◆ **The task**: Exclude the pictures; give every entry again exactly as written.

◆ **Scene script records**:
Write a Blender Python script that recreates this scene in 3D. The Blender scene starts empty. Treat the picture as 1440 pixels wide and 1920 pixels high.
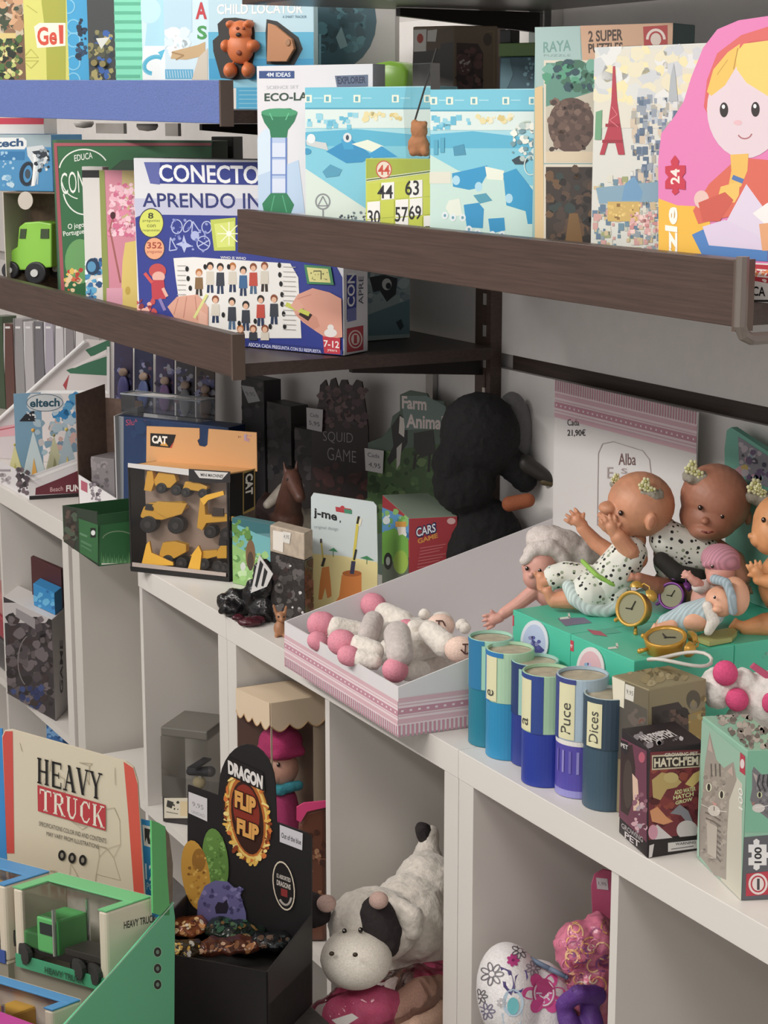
import bpy, bmesh, math, random
from mathutils import Vector, Matrix
C = bpy.context.scene.collection
sc = bpy.context.scene
V = Vector
# ------------------------------------------------------------------ camera
F, CX, CY, HZ, VX = 3500.0, 720.0, 960.0, 228.0, -1188.0
PITCH = math.atan((CY - HZ) / F)
YAW = math.atan((CX - VX) / math.hypot(F, CY - HZ))
EYE = V((0, 0, 1.544))
FH = V((-math.cos(YAW), math.sin(YAW), 0))
RT = V((FH.y, -FH.x, 0))
FW = FH * math.cos(PITCH) + V((0, 0, -math.sin(PITCH)))
DN = -RT.cross(FW)
cd = bpy.data.cameras.new('camera'); cam = bpy.data.objects.new('camera', cd); C.objects.link(cam)
cd.sensor_fit = 'VERTICAL'; cd.sensor_height = 24.0; cd.lens = 24.0 * F / 1920.0; cd.clip_start = .05; cd.clip_end = 50
cam.matrix_world = Matrix(((RT.x, -DN.x, -FW.x, EYE.x), (RT.y, -DN.y, -FW.y, EYE.y), (RT.z, -DN.z, -FW.z, EYE.z), (0, 0, 0, 1)))
sc.camera = cam
# ------------------------------------------------------------------ light, exposure
w = bpy.data.worlds.new('shop_ambient'); sc.world = w; w.use_nodes = True
w.node_tree.nodes['Background'].inputs[0].default_value = (1, .97, .95, 1)
w.node_tree.nodes['Background'].inputs[1].default_value = .72
def area(name, loc, target, sx, sy, power, col=(1, .96, .915)):
    l = bpy.data.lights.new(name, 'AREA'); l.shape = 'RECTANGLE'; l.size = sx; l.size_y = sy; l.energy = power; l.color = col
    o = bpy.data.objects.new(name, l); C.objects.link(o); o.location = loc
    o.rotation_euler = (V(target) - V(loc)).to_track_quat('-Z', 'Y').to_euler(); return o
area('ceiling_strip_light', (-2.2, -1.15, 2.70), (-2.2, 1.3, .8), 3.0, .22, 64)
area('wall_fill_light', (.3, .1, 2.7), (-1.6, 1.2, .9), .7, .7, 20)  # unseen fill lamp, added to brighten the wall under the shelves
area('ceiling_aisle_light', (-4.0, .0, 2.7), (-3.8, 1.0, .6), .6, .6, 12)
sc.view_settings.view_transform = 'Standard'; sc.view_settings.look = 'None'
sc.view_settings.exposure = 0.05; sc.view_settings.gamma = 1.0
sc.view_settings.use_curve_mapping = False
# ------------------------------------------------------------------ pixel <-> place
def ray(x, y): return FW * F + RT * (x - CX) + DN * (y - CY)
def P(x, y, X=None, Y=None, Z=None):
    d = ray(x, y)
    for a, v in enumerate((X, Y, Z)):
        if v is not None: return EYE + d * ((v - EYE[a]) / d[a])
def zat(p, y):                       # height at which the vertical through p shows at pixel row y
    lo, hi = -1.0, 4.0
    for _ in range(50):
        m = (lo + hi) / 2; v = V((p[0], p[1], m)) - EYE
        if CY + F * v.dot(DN) / v.dot(FW) > y: lo = m
        else: hi = m
    return lo
def lin(h):
    h = h.lstrip('#'); r = [int(h[i:i + 2], 16) / 255 for i in (0, 2, 4)]
    return [c / 12.92 if c <= .04045 else ((c + .055) / 1.055) ** 2.4 for c in r]
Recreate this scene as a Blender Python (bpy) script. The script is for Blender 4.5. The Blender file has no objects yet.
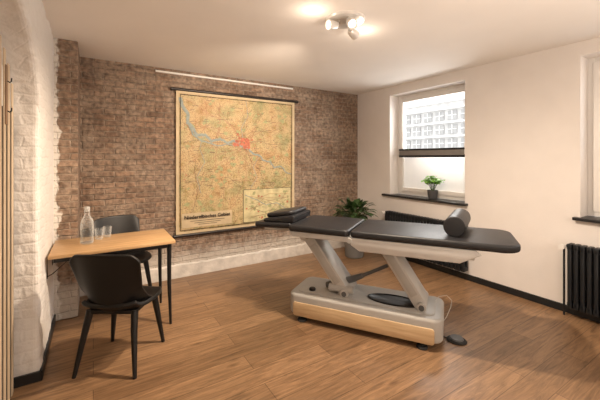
import bpy, bmesh, math, random
from mathutils import Vector, Matrix, Euler
random.seed(7)
PI = math.pi
scene = bpy.context.scene
COL = scene.collection
R = math.radians

# ------------------------------------------------------------------ materials
def nodes_of(name):
    m = bpy.data.materials.new(name); m.use_nodes = True
    nt = m.node_tree
    return m, nt, nt.nodes['Principled BSDF']

def setin(node, **kw):
    for k, v in kw.items():
        node.inputs[k.replace('_', ' ')].default_value = v

def col4(c): return (c[0], c[1], c[2], 1.0)

def mat(name, col, rough=.5, metal=0., var=.12, vscale=6., bump=0., bscale=80., stretch=(1,1,1), **kw):
    m, nt, b = nodes_of(name)
    tc = nt.nodes.new('ShaderNodeTexCoord')
    mp = nt.nodes.new('ShaderNodeMapping'); mp.inputs['Scale'].default_value = stretch
    nt.links.new(tc.outputs['Object'], mp.inputs['Vector'])
    n = nt.nodes.new('ShaderNodeTexNoise'); n.inputs['Scale'].default_value = vscale; n.inputs['Detail'].default_value = 5
    nt.links.new(mp.outputs['Vector'], n.inputs['Vector'])
    r = nt.nodes.new('ShaderNodeValToRGB')
    r.color_ramp.elements[0].position = .3; r.color_ramp.elements[1].position = .7
    r.color_ramp.elements[0].color = col4([c*(1-var) for c in col])
    r.color_ramp.elements[1].color = col4([min(1, c*(1+var)) for c in col])
    nt.links.new(n.outputs['Fac'], r.inputs['Fac'])
    nt.links.new(r.outputs['Color'], b.inputs['Base Color'])
    b.inputs['Roughness'].default_value = rough
    b.inputs['Metallic'].default_value = metal
    for k, v in kw.items():
        b.inputs[k.replace('_', ' ')].default_value = v
    if bump > 0:
        n2 = nt.nodes.new('ShaderNodeTexNoise'); n2.inputs['Scale'].default_value = bscale; n2.inputs['Detail'].default_value = 4
        nt.links.new(mp.outputs['Vector'], n2.inputs['Vector'])
        bp = nt.nodes.new('ShaderNodeBump'); bp.inputs['Strength'].default_value = bump; bp.inputs['Distance'].default_value = .01
        nt.links.new(n2.outputs['Fac'], bp.inputs['Height'])
        nt.links.new(bp.outputs['Normal'], b.inputs['Normal'])
    return m

def wood(name, c1, c2, axis='x', rough=.45, scale=1.):
    m, nt, b = nodes_of(name)
    tc = nt.nodes.new('ShaderNodeTexCoord')
    mp = nt.nodes.new('ShaderNodeMapping')
    s = {'x': (1.2, 14, 14), 'y': (14, 1.2, 14), 'z': (14, 14, 1.2)}[axis]
    mp.inputs['Scale'].default_value = [k*scale for k in s]
    nt.links.new(tc.outputs['Object'], mp.inputs['Vector'])
    n = nt.nodes.new('ShaderNodeTexNoise'); n.inputs['Scale'].default_value = 2.5; n.inputs['Detail'].default_value = 8
    n.inputs['Distortion'].default_value = .6
    nt.links.new(mp.outputs['Vector'], n.inputs['Vector'])
    r = nt.nodes.new('ShaderNodeValToRGB')
    r.color_ramp.elements[0].position = .32; r.color_ramp.elements[1].position = .68
    r.color_ramp.elements[0].color = col4(c1); r.color_ramp.elements[1].color = col4(c2)
    nt.links.new(n.outputs['Fac'], r.inputs['Fac'])
    nt.links.new(r.outputs['Color'], b.inputs['Base Color'])
    b.inputs['Roughness'].default_value = rough
    return m

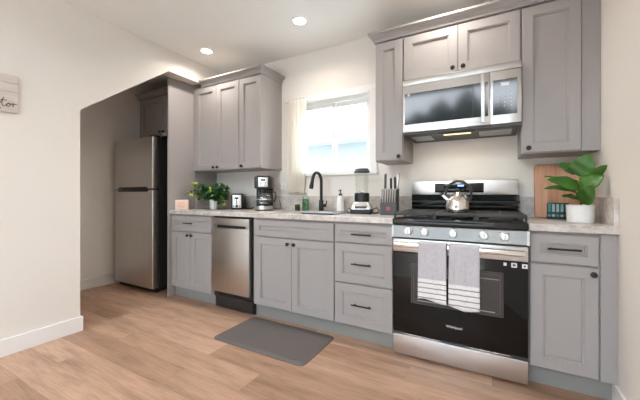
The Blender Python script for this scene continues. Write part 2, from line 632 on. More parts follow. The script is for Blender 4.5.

◆ **Exercise answer**:
Write a Blender Python script that recreates this scene in 3D. The Blender scene starts empty. Treat the picture as 1440 pixels wide and 1920 pixels high.
import bpy, bmesh, math, random
from mathutils import Vector, Matrix
C = bpy.context.scene.collection
sc = bpy.context.scene
V = Vector
# ------------------------------------------------------------------ camera
F, CX, CY, HZ, VX = 3500.0, 720.0, 960.0, 228.0, -1188.0
PITCH = math.atan((CY - HZ) / F)
YAW = math.atan((CX - VX) / math.hypot(F, CY - HZ))
EYE = V((0, 0, 1.544))
FH = V((-math.cos(YAW), math.sin(YAW), 0))
RT = V((FH.y, -FH.x, 0))
FW = FH * math.cos(PITCH) + V((0, 0, -math.sin(PITCH)))
DN = -RT.cross(FW)
cd = bpy.data.cameras.new('camera'); cam = bpy.data.objects.new('camera', cd); C.objects.link(cam)
cd.sensor_fit = 'VERTICAL'; cd.sensor_height = 24.0; cd.lens = 24.0 * F / 1920.0; cd.clip_start = .05; cd.clip_end = 50
cam.matrix_world = Matrix(((RT.x, -DN.x, -FW.x, EYE.x), (RT.y, -DN.y, -FW.y, EYE.y), (RT.z, -DN.z, -FW.z, EYE.z), (0, 0, 0, 1)))
sc.camera = cam
# ------------------------------------------------------------------ light, exposure
w = bpy.data.worlds.new('shop_ambient'); sc.world = w; w.use_nodes = True
w.node_tree.nodes['Background'].inputs[0].default_value = (1, .97, .95, 1)
w.node_tree.nodes['Background'].inputs[1].default_value = .72
def area(name, loc, target, sx, sy, power, col=(1, .96, .915)):
    l = bpy.data.lights.new(name, 'AREA'); l.shape = 'RECTANGLE'; l.size = sx; l.size_y = sy; l.energy = power; l.color = col
    o = bpy.data.objects.new(name, l); C.objects.link(o); o.location = loc
    o.rotation_euler = (V(target) - V(loc)).to_track_quat('-Z', 'Y').to_euler(); return o
area('ceiling_strip_light', (-2.2, -1.15, 2.70), (-2.2, 1.3, .8), 3.0, .22, 64)
area('wall_fill_light', (.3, .1, 2.7), (-1.6, 1.2, .9), .7, .7, 20)  # unseen fill lamp, added to brighten the wall under the shelves
area('ceiling_aisle_light', (-4.0, .0, 2.7), (-3.8, 1.0, .6), .6, .6, 12)
sc.view_settings.view_transform = 'Standard'; sc.view_settings.look = 'None'
sc.view_settings.exposure = 0.05; sc.view_settings.gamma = 1.0
sc.view_settings.use_curve_mapping = False
# ------------------------------------------------------------------ pixel <-> place
def ray(x, y): return FW * F + RT * (x - CX) + DN * (y - CY)
def P(x, y, X=None, Y=None, Z=None):
    d = ray(x, y)
    for a, v in enumerate((X, Y, Z)):
        if v is not None: return EYE + d * ((v - EYE[a]) / d[a])
def zat(p, y):                       # height at which the vertical through p shows at pixel row y
    lo, hi = -1.0, 4.0
    for _ in range(50):
        m = (lo + hi) / 2; v = V((p[0], p[1], m)) - EYE
        if CY + F * v.dot(DN) / v.dot(FW) > y: lo = m
        else: hi = m
    return lo
def lin(h):
    h = h.lstrip('#'); r = [int(h[i:i + 2], 16) / 255 for i in (0, 2, 4)]
    return [c / 12.92 if c <= .04045 else ((c + .055) / 1.055) ** 2.4 for c in r]
Recreate this scene as a Blender Python (bpy) script. The script is for Blender 4.5. The Blender file has no objects yet.
import bpy, bmesh, math, random
from mathutils import Vector, Matrix, Euler
random.seed(7)
PI = math.pi
scene = bpy.context.scene
COL = scene.collection
R = math.radians

# ------------------------------------------------------------------ materials
def nodes_of(name):
    m = bpy.data.materials.new(name); m.use_nodes = True
    nt = m.node_tree
    return m, nt, nt.nodes['Principled BSDF']

def setin(node, **kw):
    for k, v in kw.items():
        node.inputs[k.replace('_', ' ')].default_value = v

def col4(c): return (c[0], c[1], c[2], 1.0)

def mat(name, col, rough=.5, metal=0., var=.12, vscale=6., bump=0., bscale=80., stretch=(1,1,1), **kw):
    m, nt, b = nodes_of(name)
    tc = nt.nodes.new('ShaderNodeTexCoord')
    mp = nt.nodes.new('ShaderNodeMapping'); mp.inputs['Scale'].default_value = stretch
    nt.links.new(tc.outputs['Object'], mp.inputs['Vector'])
    n = nt.nodes.new('ShaderNodeTexNoise'); n.inputs['Scale'].default_value = vscale; n.inputs['Detail'].default_value = 5
    nt.links.new(mp.outputs['Vector'], n.inputs['Vector'])
    r = nt.nodes.new('ShaderNodeValToRGB')
    r.color_ramp.elements[0].position = .3; r.color_ramp.elements[1].position = .7
    r.color_ramp.elements[0].color = col4([c*(1-var) for c in col])
    r.color_ramp.elements[1].color = col4([min(1, c*(1+var)) for c in col])
    nt.links.new(n.outputs['Fac'], r.inputs['Fac'])
    nt.links.new(r.outputs['Color'], b.inputs['Base Color'])
    b.inputs['Roughness'].default_value = rough
    b.inputs['Metallic'].default_value = metal
    for k, v in kw.items():
        b.inputs[k.replace('_', ' ')].default_value = v
    if bump > 0:
        n2 = nt.nodes.new('ShaderNodeTexNoise'); n2.inputs['Scale'].default_value = bscale; n2.inputs['Detail'].default_value = 4
        nt.links.new(mp.outputs['Vector'], n2.inputs['Vector'])
        bp = nt.nodes.new('ShaderNodeBump'); bp.inputs['Strength'].default_value = bump; bp.inputs['Distance'].default_value = .01
        nt.links.new(n2.outputs['Fac'], bp.inputs['Height'])
        nt.links.new(bp.outputs['Normal'], b.inputs['Normal'])
    return m

def wood(name, c1, c2, axis='x', rough=.45, scale=1.):
    m, nt, b = nodes_of(name)
    tc = nt.nodes.new('ShaderNodeTexCoord')
    mp = nt.nodes.new('ShaderNodeMapping')
    s = {'x': (1.2, 14, 14), 'y': (14, 1.2, 14), 'z': (14, 14, 1.2)}[axis]
    mp.inputs['Scale'].default_value = [k*scale for k in s]
    nt.links.new(tc.outputs['Object'], mp.inputs['Vector'])
    n = nt.nodes.new('ShaderNodeTexNoise'); n.inputs['Scale'].default_value = 2.5; n.inputs['Detail'].default_value = 8
    n.inputs['Distortion'].default_value = .6
    nt.links.new(mp.outputs['Vector'], n.inputs['Vector'])
    r = nt.nodes.new('ShaderNodeValToRGB')
    r.color_ramp.elements[0].position = .32; r.color_ramp.elements[1].position = .68
    r.color_ramp.elements[0].color = col4(c1); r.color_ramp.elements[1].color = col4(c2)
    nt.links.new(n.outputs['Fac'], r.inputs['Fac'])
    nt.links.new(r.outputs['Color'], b.inputs['Base Color'])
    b.inputs['Roughness'].default_value = rough
    return m

The Blender Python script for this scene continues. Write part 2, from line 632 on. More parts follow. The script is for Blender 4.5.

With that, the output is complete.